* _Extracted information_:

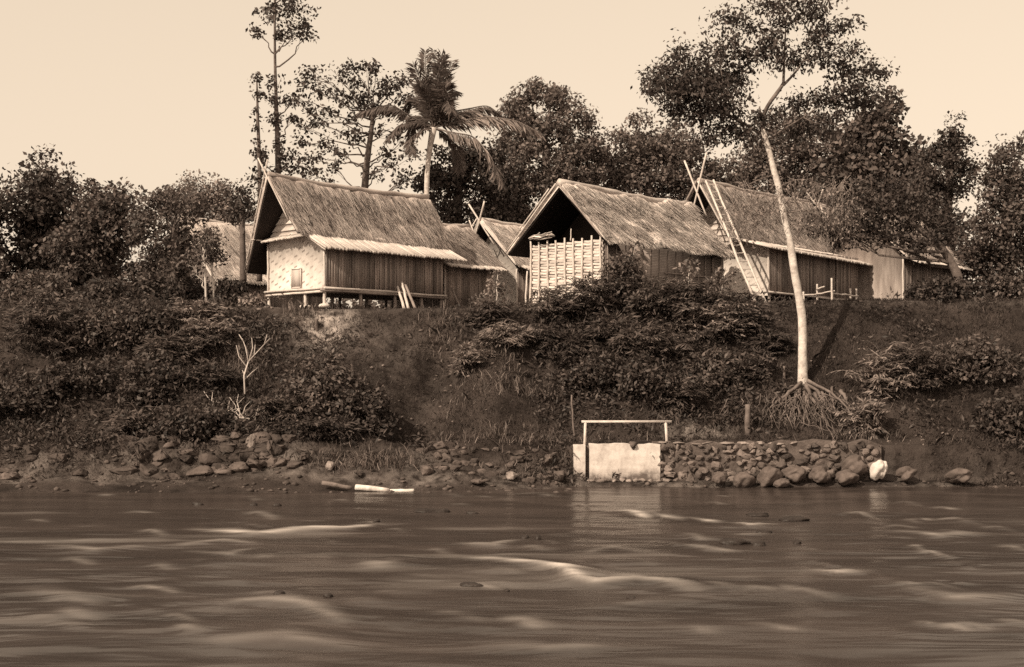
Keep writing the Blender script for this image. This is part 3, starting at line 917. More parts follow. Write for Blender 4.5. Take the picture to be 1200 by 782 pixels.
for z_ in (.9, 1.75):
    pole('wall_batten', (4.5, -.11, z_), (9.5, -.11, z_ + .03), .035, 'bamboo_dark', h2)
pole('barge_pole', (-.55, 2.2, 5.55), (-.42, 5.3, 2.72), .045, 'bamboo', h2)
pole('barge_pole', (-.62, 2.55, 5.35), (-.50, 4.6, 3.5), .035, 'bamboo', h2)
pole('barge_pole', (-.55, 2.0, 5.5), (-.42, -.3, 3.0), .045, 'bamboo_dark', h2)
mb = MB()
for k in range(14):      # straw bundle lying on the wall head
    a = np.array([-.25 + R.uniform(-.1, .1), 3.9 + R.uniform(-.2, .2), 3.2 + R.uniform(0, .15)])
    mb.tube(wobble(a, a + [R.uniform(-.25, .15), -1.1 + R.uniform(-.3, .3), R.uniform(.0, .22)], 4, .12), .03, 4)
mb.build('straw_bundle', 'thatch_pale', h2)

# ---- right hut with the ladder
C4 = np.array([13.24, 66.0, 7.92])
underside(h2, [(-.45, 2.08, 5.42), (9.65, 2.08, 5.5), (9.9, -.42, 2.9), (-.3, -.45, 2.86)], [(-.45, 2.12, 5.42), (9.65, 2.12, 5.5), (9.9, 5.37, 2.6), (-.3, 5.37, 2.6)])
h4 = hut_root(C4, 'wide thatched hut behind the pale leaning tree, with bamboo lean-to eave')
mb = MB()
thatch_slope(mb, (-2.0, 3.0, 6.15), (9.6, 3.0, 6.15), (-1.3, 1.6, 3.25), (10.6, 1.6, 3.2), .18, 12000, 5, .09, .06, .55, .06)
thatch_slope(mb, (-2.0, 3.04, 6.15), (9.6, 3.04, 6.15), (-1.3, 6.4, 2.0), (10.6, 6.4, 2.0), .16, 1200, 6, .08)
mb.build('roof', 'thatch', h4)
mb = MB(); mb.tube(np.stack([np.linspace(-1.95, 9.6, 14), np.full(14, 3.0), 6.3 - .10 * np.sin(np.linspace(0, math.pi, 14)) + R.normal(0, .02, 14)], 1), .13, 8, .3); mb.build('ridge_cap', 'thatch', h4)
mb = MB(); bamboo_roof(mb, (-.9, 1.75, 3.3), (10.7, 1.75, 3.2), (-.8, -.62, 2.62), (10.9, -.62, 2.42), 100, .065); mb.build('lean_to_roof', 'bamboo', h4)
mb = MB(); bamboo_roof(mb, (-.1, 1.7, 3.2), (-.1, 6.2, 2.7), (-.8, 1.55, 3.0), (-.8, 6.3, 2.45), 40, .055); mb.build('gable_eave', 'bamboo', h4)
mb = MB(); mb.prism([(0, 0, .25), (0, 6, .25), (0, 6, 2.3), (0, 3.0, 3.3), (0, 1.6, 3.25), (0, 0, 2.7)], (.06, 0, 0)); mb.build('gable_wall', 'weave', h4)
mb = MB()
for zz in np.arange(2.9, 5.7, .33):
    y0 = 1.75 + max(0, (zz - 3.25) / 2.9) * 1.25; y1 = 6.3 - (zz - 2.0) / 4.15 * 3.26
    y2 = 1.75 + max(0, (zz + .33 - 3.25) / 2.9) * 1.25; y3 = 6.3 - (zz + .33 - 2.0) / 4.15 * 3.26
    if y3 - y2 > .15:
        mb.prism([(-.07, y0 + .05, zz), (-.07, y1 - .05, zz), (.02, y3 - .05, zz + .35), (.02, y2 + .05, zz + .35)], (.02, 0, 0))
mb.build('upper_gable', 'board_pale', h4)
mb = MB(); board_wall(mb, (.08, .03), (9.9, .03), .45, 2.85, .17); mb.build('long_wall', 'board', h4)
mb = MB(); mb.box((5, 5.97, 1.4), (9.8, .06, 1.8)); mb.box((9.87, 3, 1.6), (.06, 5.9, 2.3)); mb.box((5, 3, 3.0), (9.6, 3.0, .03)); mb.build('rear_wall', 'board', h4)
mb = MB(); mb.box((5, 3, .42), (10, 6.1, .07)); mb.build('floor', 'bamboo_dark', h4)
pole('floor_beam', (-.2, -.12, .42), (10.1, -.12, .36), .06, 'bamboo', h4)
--
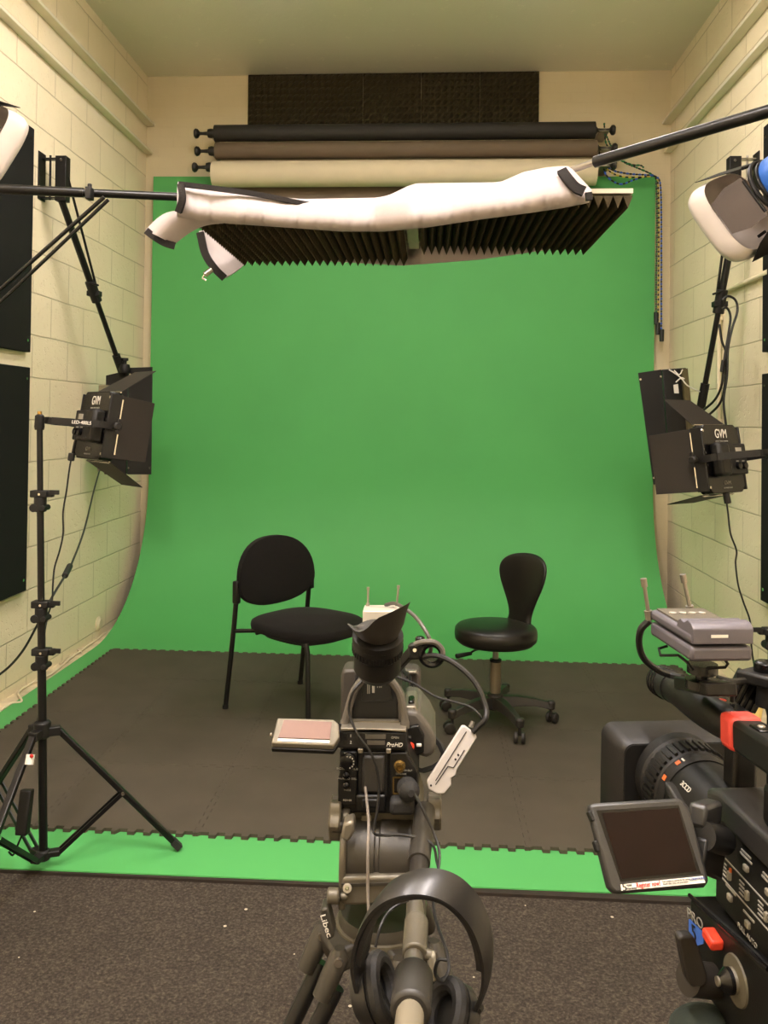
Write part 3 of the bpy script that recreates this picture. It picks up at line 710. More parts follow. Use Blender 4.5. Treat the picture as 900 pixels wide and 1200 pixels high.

* _Problem to solve_: Write out only the lines that run from the line containing "Keep writing the" through the line containing "mb.build('straw_bundle', 'thatch_pale', h2)", both included, exactly as they appear above.

* _Complete response_:
Keep writing the Blender script for this image. This is part 3, starting at line 917. More parts follow. Write for Blender 4.5. Take the picture to be 1200 by 782 pixels.
for z_ in (.9, 1.75):
    pole('wall_batten', (4.5, -.11, z_), (9.5, -.11, z_ + .03), .035, 'bamboo_dark', h2)
pole('barge_pole', (-.55, 2.2, 5.55), (-.42, 5.3, 2.72), .045, 'bamboo', h2)
pole('barge_pole', (-.62, 2.55, 5.35), (-.50, 4.6, 3.5), .035, 'bamboo', h2)
pole('barge_pole', (-.55, 2.0, 5.5), (-.42, -.3, 3.0), .045, 'bamboo_dark', h2)
mb = MB()
for k in range(14):      # straw bundle lying on the wall head
    a = np.array([-.25 + R.uniform(-.1, .1), 3.9 + R.uniform(-.2, .2), 3.2 + R.uniform(0, .15)])
    mb.tube(wobble(a, a + [R.uniform(-.25, .15), -1.1 + R.uniform(-.3, .3), R.uniform(.0, .22)], 4, .12), .03, 4)
mb.build('straw_bundle', 'thatch_pale', h2)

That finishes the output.